▸ Problem details
Return exactly, and only, the lines from the one holding "Write the bpy" through the one holding "COL = sc.collection", both included; the pictures stay out.

3D scene scripts
※ ※ ※

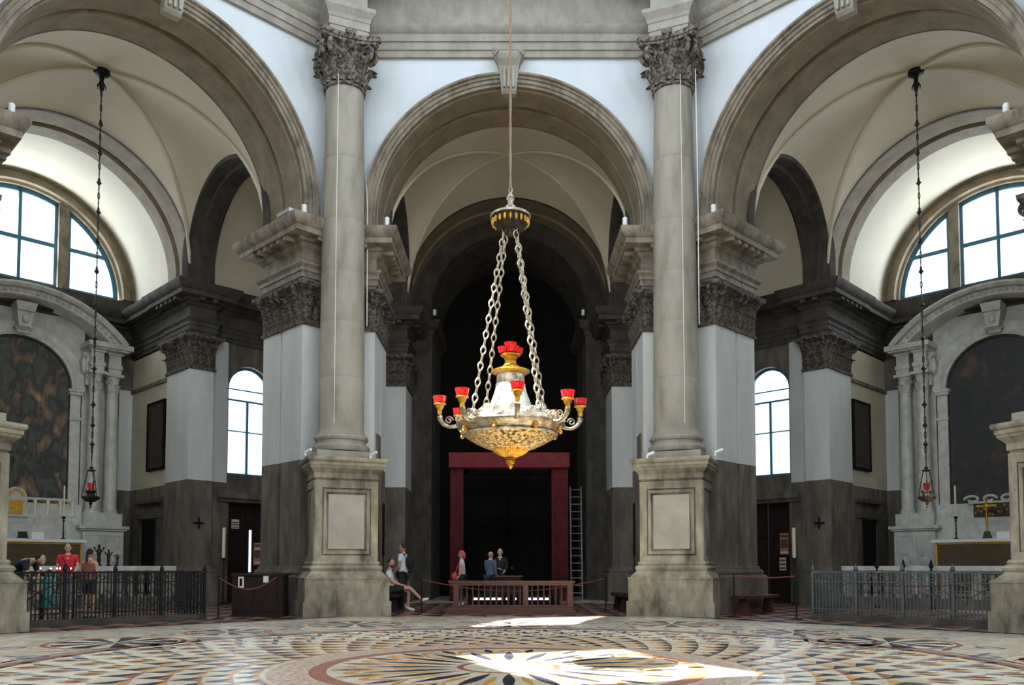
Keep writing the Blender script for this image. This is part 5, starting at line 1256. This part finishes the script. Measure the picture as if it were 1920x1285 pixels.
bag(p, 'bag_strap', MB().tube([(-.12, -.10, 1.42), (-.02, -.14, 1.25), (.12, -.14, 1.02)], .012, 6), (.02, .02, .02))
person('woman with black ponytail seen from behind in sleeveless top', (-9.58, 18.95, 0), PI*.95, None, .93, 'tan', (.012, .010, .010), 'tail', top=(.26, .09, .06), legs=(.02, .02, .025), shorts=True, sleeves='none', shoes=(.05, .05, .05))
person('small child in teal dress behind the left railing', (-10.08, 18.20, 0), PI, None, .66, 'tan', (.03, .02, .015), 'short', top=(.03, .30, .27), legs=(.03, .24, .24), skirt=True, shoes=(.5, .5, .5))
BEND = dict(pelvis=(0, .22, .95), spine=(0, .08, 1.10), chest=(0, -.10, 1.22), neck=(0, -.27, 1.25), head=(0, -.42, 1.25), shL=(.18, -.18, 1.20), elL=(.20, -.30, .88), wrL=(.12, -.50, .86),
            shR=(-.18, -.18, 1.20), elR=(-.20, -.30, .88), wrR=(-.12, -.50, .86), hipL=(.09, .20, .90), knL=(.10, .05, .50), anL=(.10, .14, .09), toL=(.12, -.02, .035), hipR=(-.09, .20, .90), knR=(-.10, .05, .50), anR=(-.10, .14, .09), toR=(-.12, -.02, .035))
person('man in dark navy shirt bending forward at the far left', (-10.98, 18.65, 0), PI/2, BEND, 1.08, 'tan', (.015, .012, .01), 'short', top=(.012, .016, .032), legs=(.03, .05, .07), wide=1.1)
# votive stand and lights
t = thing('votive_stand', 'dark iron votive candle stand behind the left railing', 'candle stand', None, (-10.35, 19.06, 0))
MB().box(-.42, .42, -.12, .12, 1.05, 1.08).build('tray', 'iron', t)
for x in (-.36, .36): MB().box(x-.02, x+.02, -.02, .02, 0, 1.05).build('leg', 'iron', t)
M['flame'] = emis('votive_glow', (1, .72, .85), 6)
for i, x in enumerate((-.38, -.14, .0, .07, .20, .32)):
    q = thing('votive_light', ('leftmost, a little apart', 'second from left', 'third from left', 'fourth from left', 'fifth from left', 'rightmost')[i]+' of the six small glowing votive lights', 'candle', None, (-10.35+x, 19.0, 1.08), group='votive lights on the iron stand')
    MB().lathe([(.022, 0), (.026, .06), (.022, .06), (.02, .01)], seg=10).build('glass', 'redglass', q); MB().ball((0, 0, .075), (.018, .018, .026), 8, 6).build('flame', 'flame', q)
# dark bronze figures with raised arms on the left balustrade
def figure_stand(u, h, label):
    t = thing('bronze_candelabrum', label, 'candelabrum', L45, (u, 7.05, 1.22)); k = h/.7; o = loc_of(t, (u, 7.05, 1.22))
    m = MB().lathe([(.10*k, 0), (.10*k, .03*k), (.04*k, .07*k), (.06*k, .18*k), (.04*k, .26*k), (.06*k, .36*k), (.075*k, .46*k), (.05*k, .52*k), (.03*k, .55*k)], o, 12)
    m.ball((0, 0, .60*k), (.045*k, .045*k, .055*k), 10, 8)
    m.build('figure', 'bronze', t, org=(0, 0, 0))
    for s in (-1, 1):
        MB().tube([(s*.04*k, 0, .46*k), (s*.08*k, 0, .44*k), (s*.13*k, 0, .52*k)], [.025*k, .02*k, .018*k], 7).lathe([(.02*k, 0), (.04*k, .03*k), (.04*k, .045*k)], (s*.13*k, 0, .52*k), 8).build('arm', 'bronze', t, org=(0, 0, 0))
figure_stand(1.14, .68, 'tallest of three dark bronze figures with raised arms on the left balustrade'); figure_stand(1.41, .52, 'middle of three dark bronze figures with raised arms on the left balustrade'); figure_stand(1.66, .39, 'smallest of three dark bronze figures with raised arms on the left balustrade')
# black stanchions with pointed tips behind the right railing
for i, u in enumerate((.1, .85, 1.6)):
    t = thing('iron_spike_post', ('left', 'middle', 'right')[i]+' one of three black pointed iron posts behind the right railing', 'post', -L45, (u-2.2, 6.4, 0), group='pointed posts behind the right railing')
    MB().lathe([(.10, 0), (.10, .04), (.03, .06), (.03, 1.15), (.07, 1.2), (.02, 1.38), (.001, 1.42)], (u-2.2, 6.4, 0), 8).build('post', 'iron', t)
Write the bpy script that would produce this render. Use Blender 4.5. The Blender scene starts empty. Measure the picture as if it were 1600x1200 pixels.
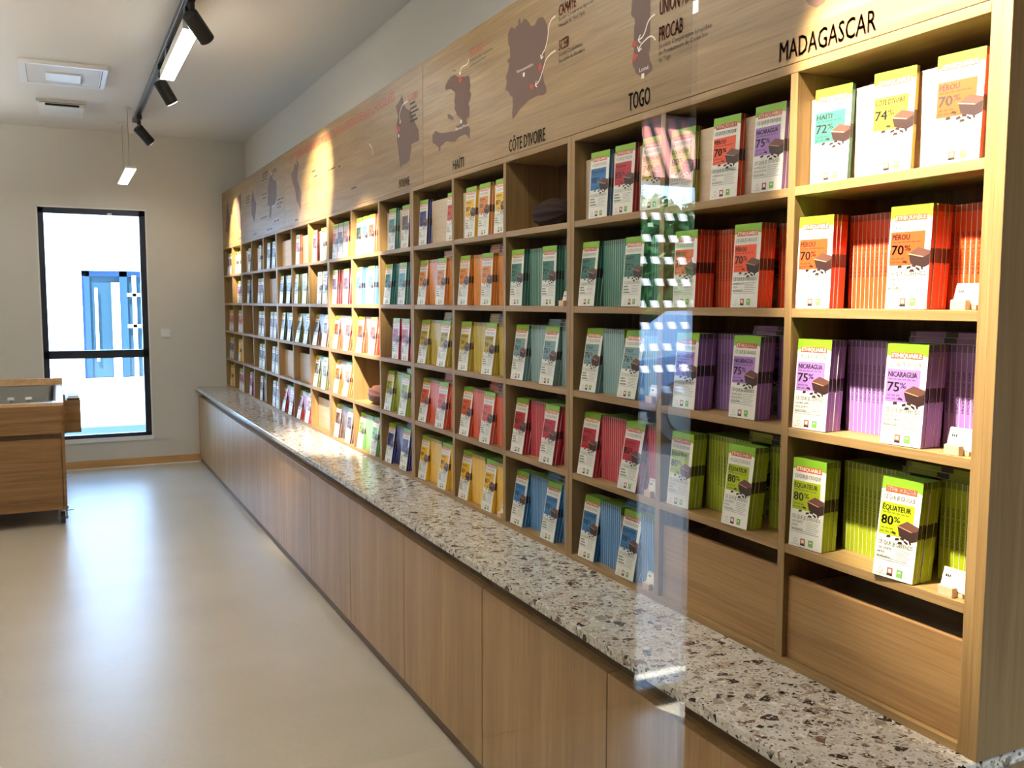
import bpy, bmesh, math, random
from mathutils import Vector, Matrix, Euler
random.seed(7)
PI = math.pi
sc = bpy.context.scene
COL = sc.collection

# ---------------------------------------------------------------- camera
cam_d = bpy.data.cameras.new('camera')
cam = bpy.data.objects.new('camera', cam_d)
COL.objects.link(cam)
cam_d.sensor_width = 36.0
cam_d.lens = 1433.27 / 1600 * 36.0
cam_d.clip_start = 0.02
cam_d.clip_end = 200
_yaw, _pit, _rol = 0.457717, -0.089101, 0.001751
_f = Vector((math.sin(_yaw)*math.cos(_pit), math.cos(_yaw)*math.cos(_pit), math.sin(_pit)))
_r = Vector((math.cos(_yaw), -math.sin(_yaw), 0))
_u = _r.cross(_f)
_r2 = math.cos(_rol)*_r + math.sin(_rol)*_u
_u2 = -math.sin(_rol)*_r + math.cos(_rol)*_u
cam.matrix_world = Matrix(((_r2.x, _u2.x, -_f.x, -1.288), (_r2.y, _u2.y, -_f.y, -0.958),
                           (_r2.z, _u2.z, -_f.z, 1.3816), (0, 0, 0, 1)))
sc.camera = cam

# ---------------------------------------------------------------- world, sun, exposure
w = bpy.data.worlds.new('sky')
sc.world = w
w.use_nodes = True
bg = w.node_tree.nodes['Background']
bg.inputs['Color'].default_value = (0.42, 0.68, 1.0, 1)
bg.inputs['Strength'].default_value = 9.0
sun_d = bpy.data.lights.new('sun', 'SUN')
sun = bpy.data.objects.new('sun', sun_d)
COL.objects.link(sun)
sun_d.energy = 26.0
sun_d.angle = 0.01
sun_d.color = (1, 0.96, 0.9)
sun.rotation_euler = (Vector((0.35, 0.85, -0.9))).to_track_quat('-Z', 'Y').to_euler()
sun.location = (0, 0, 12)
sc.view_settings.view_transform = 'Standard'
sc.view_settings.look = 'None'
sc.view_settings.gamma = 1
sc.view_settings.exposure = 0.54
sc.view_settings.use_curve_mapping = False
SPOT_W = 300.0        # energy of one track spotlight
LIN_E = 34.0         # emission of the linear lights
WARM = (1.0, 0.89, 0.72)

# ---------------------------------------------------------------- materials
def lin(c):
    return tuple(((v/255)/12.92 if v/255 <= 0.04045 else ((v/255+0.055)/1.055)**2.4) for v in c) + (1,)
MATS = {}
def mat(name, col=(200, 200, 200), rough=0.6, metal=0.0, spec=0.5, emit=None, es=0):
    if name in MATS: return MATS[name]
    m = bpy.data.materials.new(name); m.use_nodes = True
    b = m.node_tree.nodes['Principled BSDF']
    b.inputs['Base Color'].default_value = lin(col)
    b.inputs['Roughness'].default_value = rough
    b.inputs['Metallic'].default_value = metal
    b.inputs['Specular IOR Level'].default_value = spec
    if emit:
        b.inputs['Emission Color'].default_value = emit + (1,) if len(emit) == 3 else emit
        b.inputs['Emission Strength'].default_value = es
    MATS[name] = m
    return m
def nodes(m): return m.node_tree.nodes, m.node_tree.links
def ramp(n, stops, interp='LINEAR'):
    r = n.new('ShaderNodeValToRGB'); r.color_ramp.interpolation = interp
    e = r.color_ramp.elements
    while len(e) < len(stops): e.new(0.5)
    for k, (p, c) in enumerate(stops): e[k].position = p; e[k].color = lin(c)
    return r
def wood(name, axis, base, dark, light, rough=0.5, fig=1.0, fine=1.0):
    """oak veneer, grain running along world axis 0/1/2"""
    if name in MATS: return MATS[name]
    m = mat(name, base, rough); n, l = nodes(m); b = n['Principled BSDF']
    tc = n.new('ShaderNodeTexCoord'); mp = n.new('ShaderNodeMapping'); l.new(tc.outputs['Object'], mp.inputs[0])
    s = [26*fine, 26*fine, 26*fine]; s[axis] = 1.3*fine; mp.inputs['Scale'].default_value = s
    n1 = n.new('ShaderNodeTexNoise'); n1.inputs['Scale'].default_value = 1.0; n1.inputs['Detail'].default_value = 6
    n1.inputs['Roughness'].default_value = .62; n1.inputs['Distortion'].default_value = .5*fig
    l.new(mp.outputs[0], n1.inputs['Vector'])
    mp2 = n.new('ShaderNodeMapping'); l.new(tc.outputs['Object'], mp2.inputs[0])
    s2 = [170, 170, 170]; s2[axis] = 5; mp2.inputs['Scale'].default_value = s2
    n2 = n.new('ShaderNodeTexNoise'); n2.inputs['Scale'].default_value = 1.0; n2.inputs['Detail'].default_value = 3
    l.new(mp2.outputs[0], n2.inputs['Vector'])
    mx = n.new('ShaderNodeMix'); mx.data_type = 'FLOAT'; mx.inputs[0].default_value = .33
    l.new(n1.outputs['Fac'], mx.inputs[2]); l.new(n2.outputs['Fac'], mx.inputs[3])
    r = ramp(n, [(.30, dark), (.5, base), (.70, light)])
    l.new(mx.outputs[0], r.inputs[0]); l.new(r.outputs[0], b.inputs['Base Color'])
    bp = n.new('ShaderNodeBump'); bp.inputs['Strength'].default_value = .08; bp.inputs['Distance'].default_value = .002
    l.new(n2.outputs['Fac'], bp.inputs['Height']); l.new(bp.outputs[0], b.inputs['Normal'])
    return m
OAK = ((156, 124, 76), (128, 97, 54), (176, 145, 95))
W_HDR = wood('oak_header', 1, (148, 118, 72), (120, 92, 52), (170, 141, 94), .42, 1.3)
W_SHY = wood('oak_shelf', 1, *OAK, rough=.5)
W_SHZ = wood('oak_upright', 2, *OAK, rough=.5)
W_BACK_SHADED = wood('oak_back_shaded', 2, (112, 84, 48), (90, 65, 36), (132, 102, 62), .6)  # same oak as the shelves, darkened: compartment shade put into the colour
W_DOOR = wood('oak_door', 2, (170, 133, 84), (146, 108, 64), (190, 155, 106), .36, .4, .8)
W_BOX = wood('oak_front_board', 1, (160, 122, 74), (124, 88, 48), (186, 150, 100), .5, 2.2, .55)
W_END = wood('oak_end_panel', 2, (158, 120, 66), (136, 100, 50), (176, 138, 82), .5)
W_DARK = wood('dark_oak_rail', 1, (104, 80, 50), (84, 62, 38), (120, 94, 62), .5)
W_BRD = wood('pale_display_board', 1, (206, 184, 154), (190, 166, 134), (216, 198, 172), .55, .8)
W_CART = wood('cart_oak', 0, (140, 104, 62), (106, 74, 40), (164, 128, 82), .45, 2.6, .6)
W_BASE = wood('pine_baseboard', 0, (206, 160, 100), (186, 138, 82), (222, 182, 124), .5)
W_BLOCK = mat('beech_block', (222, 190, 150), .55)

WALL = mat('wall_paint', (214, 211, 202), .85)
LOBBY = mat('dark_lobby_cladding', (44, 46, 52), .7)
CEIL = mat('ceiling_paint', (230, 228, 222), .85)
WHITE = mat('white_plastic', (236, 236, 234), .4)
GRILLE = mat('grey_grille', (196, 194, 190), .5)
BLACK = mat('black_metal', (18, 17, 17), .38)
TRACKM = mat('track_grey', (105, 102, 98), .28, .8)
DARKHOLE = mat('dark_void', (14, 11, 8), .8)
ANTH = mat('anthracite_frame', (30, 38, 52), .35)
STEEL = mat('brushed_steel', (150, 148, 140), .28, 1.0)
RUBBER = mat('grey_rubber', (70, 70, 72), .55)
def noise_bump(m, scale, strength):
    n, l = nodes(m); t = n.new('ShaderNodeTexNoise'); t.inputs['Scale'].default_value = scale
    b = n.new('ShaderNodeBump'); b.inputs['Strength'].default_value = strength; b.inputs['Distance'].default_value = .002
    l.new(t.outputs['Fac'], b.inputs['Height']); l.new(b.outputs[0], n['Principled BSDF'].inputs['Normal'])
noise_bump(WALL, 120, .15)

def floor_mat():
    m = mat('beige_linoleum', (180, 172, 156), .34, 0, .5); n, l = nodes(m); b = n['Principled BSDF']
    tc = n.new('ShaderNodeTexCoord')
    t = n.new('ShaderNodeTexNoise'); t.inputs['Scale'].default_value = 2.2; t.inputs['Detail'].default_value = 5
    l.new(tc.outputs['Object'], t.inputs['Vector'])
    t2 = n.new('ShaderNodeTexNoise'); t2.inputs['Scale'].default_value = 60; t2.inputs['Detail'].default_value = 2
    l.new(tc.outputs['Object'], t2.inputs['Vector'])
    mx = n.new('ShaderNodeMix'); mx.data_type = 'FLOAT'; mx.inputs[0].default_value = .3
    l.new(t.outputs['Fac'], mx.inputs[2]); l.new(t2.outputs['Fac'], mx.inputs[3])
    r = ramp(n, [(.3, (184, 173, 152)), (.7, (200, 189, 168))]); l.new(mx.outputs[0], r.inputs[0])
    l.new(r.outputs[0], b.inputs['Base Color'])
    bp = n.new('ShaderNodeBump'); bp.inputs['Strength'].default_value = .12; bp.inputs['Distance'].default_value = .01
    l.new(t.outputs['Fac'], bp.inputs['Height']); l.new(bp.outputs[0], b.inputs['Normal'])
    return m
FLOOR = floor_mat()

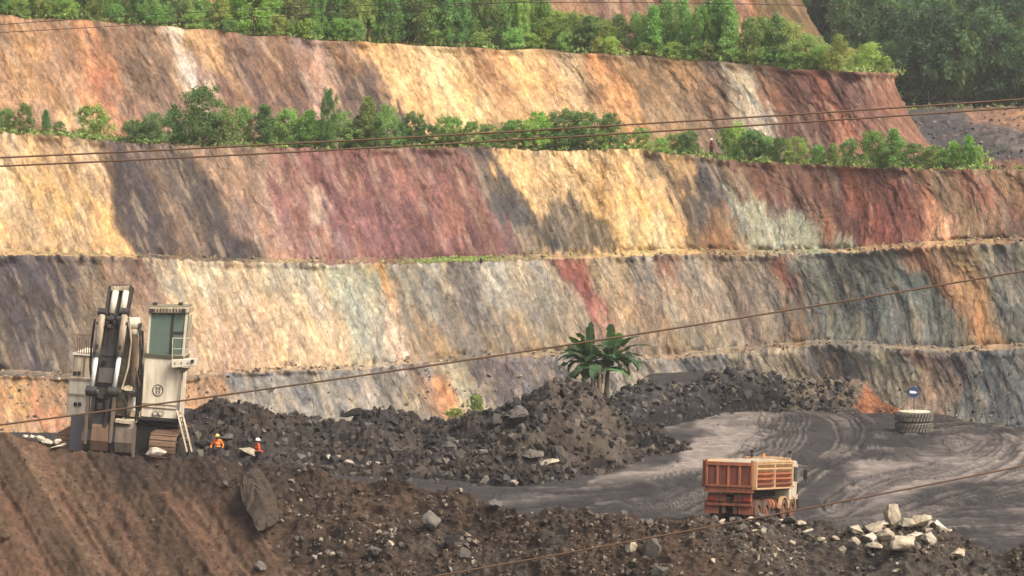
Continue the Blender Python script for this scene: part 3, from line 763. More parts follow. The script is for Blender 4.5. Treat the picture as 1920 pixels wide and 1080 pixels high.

※ ※ ※

▸ Worked answer
Write the bpy script that would produce this render. Use Blender 4.5. The Blender scene starts empty. Measure the picture as if it were 1600x1200 pixels.
import bpy, bmesh, math, random
from mathutils import Vector, Matrix, Euler
random.seed(7)
PI = math.pi
sc = bpy.context.scene
COL = sc.collection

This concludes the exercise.